La magnitud del conflicto | El Nuevo Siglo
Martes, 25 de Noviembre de 2014

*¿Los 32 años de la paz?

*Hacia el cambio de la cultura

 

Digamos  que sí, que en Colombia se llevan 32 años de diálogos con las guerrillas para desactivar el conflicto y la violencia. Y si acaso llegare a aceptarse el concepto, habría que ir mucho más atrás. Hasta la propia fundación del Frente Nacional,  cuando a partir del diálogo interpartidista, en medio de la dictadura, se terminó con la “guerra civil no declarada”. No sólo desde 1948, con el asesinato de Jorge Eliécer Gaitán, sino desde 1930. Circunstancias, a su vez, que de algún modo fueron remanentes de lo que provenía de la llamada Guerra de los Mil Días, en los inicios del siglo XX. Es decir, más de una centuria de ir y venir.

Por anticipado, Colombia se gestó entre períodos de guerra y de paz intermitentes, hasta conseguir la unidad nacional, en 1886. La última violencia, la de las décadas más recientes, ha sido tal vez la peor y más prolongada de cuantas se han sucedido. Por lo demás, incidida, no sólo por el revolucionarismo fraguado en los años sesenta, sino por el paramilitarismo y el narcotráfico que vino después. Nunca antes se dio, por ejemplo, el secuestro. Menos de una manera que ha llevado a cobrar más de 40.000 víctimas directas. Tanto que por muchos años se tildó el fenómeno de “flagelo”.

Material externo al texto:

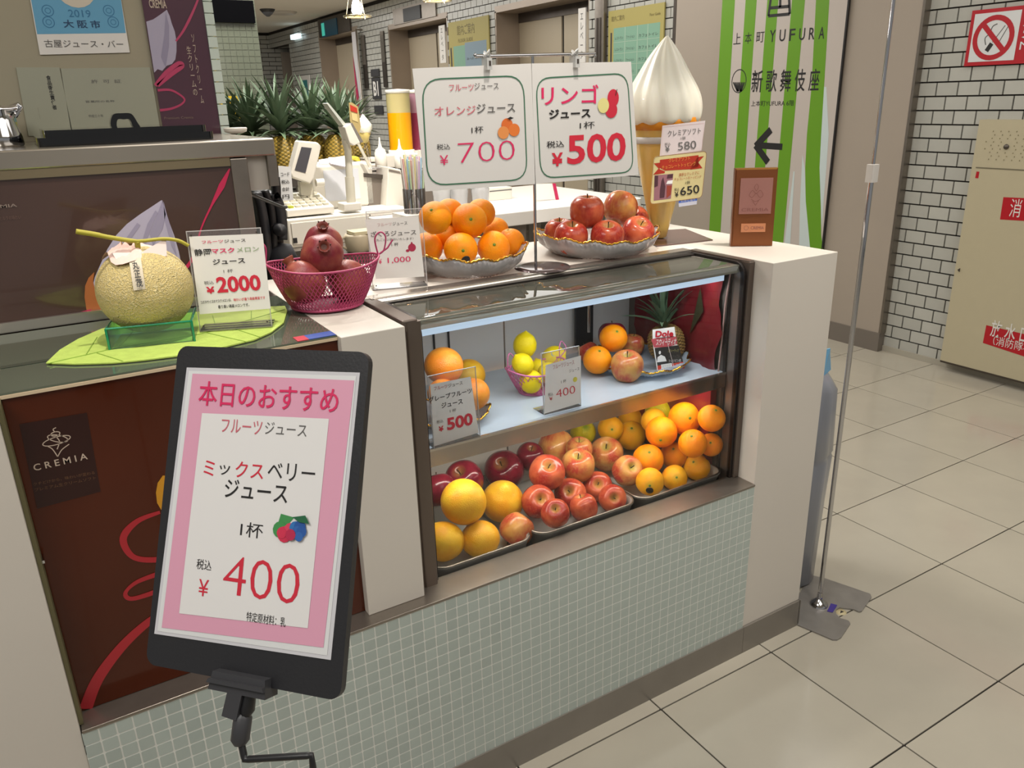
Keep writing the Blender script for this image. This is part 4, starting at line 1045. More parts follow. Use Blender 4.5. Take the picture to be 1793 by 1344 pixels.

La cifra de 220.000 muertos, a raíz del actual conflicto armado interno, es estremecedora. Los datos precisos, a diferencia de otras violencias que nunca se contabilizaron técnicamente, sino que se debían a exageradas declaraciones de los jefes políticos o intentos sociológicos sin decantar, sin duda conturban el alma y demuestran el tamaño de la conflagración. A ello hay que sumar los heridos y las indescifrables pérdidas materiales. Si en paz Colombia podría crecer al menos un punto más del PIB anual, réstesele lo que no ha crecido, para ver la magnitud del detrimento.

En tanto, hoy hay en el país alrededor de 5.5 millones de desplazados, los peores datos al lado de Siria, Sudán y Afganistán. La usurpación de la tierra ha corrido por doquier. De hecho, la cultura reciente de la violencia ha cambiado lo que se supone otra identidad colombiana, menos agresiva y hostil, pese a reputarse de nación “feliz” en las encuestas.

Pero no hay que llamarse a engaños de lo que se ha vivido en las últimas décadas. El retrato exacto de lo que ha acontecido demuestra, en perspectiva, lo que seguramente por estar inmersos en semejante dinámica, no se puede ver. Esa, la dimensión de la guerra. Un resultado que, remontada la historia, será a no dudarlo devastador.

La dimensión de la paz, en tanto, tiene también sus datos. Que no corresponden, ciertamente, a 32 años de diálogos, sino a episodios concretos, incluso de meses, como la desmovilización del M-19, el EPL, una porción del ELN y otros reductos, a finales del Gobierno de Virgilio Barco y comienzos del de César Gaviria. Están, por su parte, los dos años de los ocho del mandato consecutivo de Alvaro Uribe Vélez, en que se desactivó una porción importante del fenómeno paramilitar. En cuanto a las FARC, están los dos años de tregua en el Gobierno de Belisario Betancur, entonces perturbada por los actos del M-19. Durante la administración Gaviria, no se alcanzó el año de conversaciones con esa organización, en ese momento unida con el ELN, en la Coordinadora Guerrillera. Y en el Gobierno de Andrés Pastrana, se dio el Acuerdo Humanitario y los desgraciados rifirrafes por la “zona de distensión”, pero el tiempo real de las negociaciones no alcanzó nueve meses fruto de las permanentes suspensiones de las FARC. Todo lo anterior, en todas las administraciones, permanentemente incidido por los más aleves hechos de terror.

De manera que sí, que si se quiere y eso aguanta un análisis, se pueden sumar los esfuerzos de paz, desde la época de Betancur a hoy, y decir que se llevan 32 años de intentarlo. Lo que no significa, a su vez, que no exista en Colombia un conflicto armado interno que, si despojándolo continuamente de actores, permanece irresoluto. Y es lo que hay que resolver, que no es sólo entregando fusiles y negociando acuerdos, sino cambiando la cultura. En lo que todo está por hacer.